Stored data:

▶

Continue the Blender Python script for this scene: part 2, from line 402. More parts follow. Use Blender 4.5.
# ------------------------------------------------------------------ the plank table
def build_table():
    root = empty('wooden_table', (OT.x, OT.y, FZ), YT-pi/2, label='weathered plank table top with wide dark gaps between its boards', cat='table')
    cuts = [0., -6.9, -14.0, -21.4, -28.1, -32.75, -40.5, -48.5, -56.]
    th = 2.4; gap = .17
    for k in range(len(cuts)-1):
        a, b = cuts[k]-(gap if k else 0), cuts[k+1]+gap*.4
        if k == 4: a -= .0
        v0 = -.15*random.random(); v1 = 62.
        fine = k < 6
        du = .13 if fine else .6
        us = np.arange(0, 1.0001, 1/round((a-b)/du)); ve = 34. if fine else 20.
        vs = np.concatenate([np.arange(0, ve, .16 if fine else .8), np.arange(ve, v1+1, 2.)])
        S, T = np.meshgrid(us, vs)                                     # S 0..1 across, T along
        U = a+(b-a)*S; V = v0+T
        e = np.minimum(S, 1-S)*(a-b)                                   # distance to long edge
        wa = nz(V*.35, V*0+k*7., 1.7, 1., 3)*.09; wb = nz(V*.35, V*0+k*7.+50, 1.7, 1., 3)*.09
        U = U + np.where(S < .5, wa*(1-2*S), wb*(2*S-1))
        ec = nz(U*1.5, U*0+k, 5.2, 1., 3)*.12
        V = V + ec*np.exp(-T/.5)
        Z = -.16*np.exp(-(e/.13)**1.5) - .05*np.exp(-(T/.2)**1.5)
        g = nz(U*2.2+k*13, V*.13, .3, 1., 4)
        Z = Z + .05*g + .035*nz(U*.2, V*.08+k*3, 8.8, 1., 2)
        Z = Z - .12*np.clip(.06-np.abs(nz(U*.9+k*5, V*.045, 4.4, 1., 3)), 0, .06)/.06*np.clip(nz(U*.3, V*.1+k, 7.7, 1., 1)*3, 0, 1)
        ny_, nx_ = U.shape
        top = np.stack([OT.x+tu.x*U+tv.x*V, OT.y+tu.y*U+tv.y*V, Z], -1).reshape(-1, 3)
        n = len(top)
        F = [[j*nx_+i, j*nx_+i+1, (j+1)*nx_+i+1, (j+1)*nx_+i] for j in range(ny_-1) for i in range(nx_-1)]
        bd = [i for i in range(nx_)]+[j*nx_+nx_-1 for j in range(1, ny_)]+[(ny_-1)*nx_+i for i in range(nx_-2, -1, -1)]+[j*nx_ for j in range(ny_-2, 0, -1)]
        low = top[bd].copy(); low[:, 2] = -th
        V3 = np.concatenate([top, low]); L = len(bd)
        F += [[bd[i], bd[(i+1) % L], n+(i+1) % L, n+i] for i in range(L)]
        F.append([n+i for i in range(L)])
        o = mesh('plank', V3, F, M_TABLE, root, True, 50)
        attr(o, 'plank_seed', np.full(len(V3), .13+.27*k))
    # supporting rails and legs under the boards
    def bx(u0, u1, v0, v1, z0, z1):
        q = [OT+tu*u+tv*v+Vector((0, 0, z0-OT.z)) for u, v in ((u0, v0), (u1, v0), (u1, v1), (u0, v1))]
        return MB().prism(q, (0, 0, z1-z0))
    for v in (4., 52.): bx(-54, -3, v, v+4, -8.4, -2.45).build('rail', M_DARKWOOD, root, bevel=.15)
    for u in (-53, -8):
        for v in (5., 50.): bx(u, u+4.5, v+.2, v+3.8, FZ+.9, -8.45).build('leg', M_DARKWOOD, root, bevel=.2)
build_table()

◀

Written request:
Give back each line above precisely as it stands.

Exercise output:
Continue the Blender Python script for this scene: part 2, from line 402. More parts follow. Use Blender 4.5.
# ------------------------------------------------------------------ the plank table
def build_table():
    root = empty('wooden_table', (OT.x, OT.y, FZ), YT-pi/2, label='weathered plank table top with wide dark gaps between its boards', cat='table')
    cuts = [0., -6.9, -14.0, -21.4, -28.1, -32.75, -40.5, -48.5, -56.]
    th = 2.4; gap = .17
    for k in range(len(cuts)-1):
        a, b = cuts[k]-(gap if k else 0), cuts[k+1]+gap*.4
        if k == 4: a -= .0
        v0 = -.15*random.random(); v1 = 62.
        fine = k < 6
        du = .13 if fine else .6
        us = np.arange(0, 1.0001, 1/round((a-b)/du)); ve = 34. if fine else 20.
        vs = np.concatenate([np.arange(0, ve, .16 if fine else .8), np.arange(ve, v1+1, 2.)])
        S, T = np.meshgrid(us, vs)                                     # S 0..1 across, T along
        U = a+(b-a)*S; V = v0+T
        e = np.minimum(S, 1-S)*(a-b)                                   # distance to long edge
        wa = nz(V*.35, V*0+k*7., 1.7, 1., 3)*.09; wb = nz(V*.35, V*0+k*7.+50, 1.7, 1., 3)*.09
        U = U + np.where(S < .5, wa*(1-2*S), wb*(2*S-1))
        ec = nz(U*1.5, U*0+k, 5.2, 1., 3)*.12
        V = V + ec*np.exp(-T/.5)
        Z = -.16*np.exp(-(e/.13)**1.5) - .05*np.exp(-(T/.2)**1.5)
        g = nz(U*2.2+k*13, V*.13, .3, 1., 4)
        Z = Z + .05*g + .035*nz(U*.2, V*.08+k*3, 8.8, 1., 2)
        Z = Z - .12*np.clip(.06-np.abs(nz(U*.9+k*5, V*.045, 4.4, 1., 3)), 0, .06)/.06*np.clip(nz(U*.3, V*.1+k, 7.7, 1., 1)*3, 0, 1)
        ny_, nx_ = U.shape
        top = np.stack([OT.x+tu.x*U+tv.x*V, OT.y+tu.y*U+tv.y*V, Z], -1).reshape(-1, 3)
        n = len(top)
        F = [[j*nx_+i, j*nx_+i+1, (j+1)*nx_+i+1, (j+1)*nx_+i] for j in range(ny_-1) for i in range(nx_-1)]
        bd = [i for i in range(nx_)]+[j*nx_+nx_-1 for j in range(1, ny_)]+[(ny_-1)*nx_+i for i in range(nx_-2, -1, -1)]+[j*nx_ for j in range(ny_-2, 0, -1)]
        low = top[bd].copy(); low[:, 2] = -th
        V3 = np.concatenate([top, low]); L = len(bd)
        F += [[bd[i], bd[(i+1) % L], n+(i+1) % L, n+i] for i in range(L)]
        F.append([n+i for i in range(L)])
        o = mesh('plank', V3, F, M_TABLE, root, True, 50)
        attr(o, 'plank_seed', np.full(len(V3), .13+.27*k))
    # supporting rails and legs under the boards
    def bx(u0, u1, v0, v1, z0, z1):
        q = [OT+tu*u+tv*v+Vector((0, 0, z0-OT.z)) for u, v in ((u0, v0), (u1, v0), (u1, v1), (u0, v1))]
        return MB().prism(q, (0, 0, z1-z0))
    for v in (4., 52.): bx(-54, -3, v, v+4, -8.4, -2.45).build('rail', M_DARKWOOD, root, bevel=.15)
    for u in (-53, -8):
        for v in (5., 50.): bx(u, u+4.5, v+.2, v+3.8, FZ+.9, -8.45).build('leg', M_DARKWOOD, root, bevel=.2)
build_table()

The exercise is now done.